## Stated goal
Output every line below exactly.

## Provided data
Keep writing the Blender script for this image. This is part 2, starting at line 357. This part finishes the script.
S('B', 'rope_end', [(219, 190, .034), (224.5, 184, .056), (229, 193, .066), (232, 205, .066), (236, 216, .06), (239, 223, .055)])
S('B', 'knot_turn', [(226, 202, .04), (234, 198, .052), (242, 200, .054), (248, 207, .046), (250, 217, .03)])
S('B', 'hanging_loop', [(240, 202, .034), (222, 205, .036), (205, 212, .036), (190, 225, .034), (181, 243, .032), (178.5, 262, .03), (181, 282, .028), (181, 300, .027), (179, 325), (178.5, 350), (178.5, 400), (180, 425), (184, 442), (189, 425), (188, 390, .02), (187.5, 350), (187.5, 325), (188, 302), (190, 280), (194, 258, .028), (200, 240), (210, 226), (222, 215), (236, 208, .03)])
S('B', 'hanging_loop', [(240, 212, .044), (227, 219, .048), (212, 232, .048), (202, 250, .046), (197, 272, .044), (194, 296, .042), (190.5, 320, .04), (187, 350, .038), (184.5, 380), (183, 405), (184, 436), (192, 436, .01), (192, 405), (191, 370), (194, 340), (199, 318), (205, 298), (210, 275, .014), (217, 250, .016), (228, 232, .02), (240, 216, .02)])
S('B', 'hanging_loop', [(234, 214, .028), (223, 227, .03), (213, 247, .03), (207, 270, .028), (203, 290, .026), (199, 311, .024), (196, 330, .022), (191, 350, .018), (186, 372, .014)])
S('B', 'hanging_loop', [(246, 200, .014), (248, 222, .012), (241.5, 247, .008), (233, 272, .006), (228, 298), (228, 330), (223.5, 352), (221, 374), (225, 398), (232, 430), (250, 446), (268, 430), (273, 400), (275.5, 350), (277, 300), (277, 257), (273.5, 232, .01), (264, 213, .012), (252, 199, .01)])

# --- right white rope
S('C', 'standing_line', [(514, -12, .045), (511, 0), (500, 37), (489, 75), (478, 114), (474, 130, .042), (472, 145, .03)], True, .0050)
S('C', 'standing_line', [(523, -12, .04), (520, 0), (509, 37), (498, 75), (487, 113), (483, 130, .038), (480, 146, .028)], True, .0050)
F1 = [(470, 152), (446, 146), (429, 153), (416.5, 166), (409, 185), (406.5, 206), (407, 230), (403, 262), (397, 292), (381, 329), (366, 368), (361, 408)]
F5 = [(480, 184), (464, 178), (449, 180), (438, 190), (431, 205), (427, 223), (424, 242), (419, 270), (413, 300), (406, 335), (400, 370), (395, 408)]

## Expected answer
Keep writing the Blender script for this image. This is part 2, starting at line 357. This part finishes the script.
S('B', 'rope_end', [(219, 190, .034), (224.5, 184, .056), (229, 193, .066), (232, 205, .066), (236, 216, .06), (239, 223, .055)])
S('B', 'knot_turn', [(226, 202, .04), (234, 198, .052), (242, 200, .054), (248, 207, .046), (250, 217, .03)])
S('B', 'hanging_loop', [(240, 202, .034), (222, 205, .036), (205, 212, .036), (190, 225, .034), (181, 243, .032), (178.5, 262, .03), (181, 282, .028), (181, 300, .027), (179, 325), (178.5, 350), (178.5, 400), (180, 425), (184, 442), (189, 425), (188, 390, .02), (187.5, 350), (187.5, 325), (188, 302), (190, 280), (194, 258, .028), (200, 240), (210, 226), (222, 215), (236, 208, .03)])
S('B', 'hanging_loop', [(240, 212, .044), (227, 219, .048), (212, 232, .048), (202, 250, .046), (197, 272, .044), (194, 296, .042), (190.5, 320, .04), (187, 350, .038), (184.5, 380), (183, 405), (184, 436), (192, 436, .01), (192, 405), (191, 370), (194, 340), (199, 318), (205, 298), (210, 275, .014), (217, 250, .016), (228, 232, .02), (240, 216, .02)])
S('B', 'hanging_loop', [(234, 214, .028), (223, 227, .03), (213, 247, .03), (207, 270, .028), (203, 290, .026), (199, 311, .024), (196, 330, .022), (191, 350, .018), (186, 372, .014)])
S('B', 'hanging_loop', [(246, 200, .014), (248, 222, .012), (241.5, 247, .008), (233, 272, .006), (228, 298), (228, 330), (223.5, 352), (221, 374), (225, 398), (232, 430), (250, 446), (268, 430), (273, 400), (275.5, 350), (277, 300), (277, 257), (273.5, 232, .01), (264, 213, .012), (252, 199, .01)])

# --- right white rope
S('C', 'standing_line', [(514, -12, .045), (511, 0), (500, 37), (489, 75), (478, 114), (474, 130, .042), (472, 145, .03)], True, .0050)
S('C', 'standing_line', [(523, -12, .04), (520, 0), (509, 37), (498, 75), (487, 113), (483, 130, .038), (480, 146, .028)], True, .0050)
F1 = [(470, 152), (446, 146), (429, 153), (416.5, 166), (409, 185), (406.5, 206), (407, 230), (403, 262), (397, 292), (381, 329), (366, 368), (361, 408)]
F5 = [(480, 184), (464, 178), (449, 180), (438, 190), (431, 205), (427, 223), (424, 242), (419, 270), (413, 300), (406, 335), (400, 370), (395, 408)]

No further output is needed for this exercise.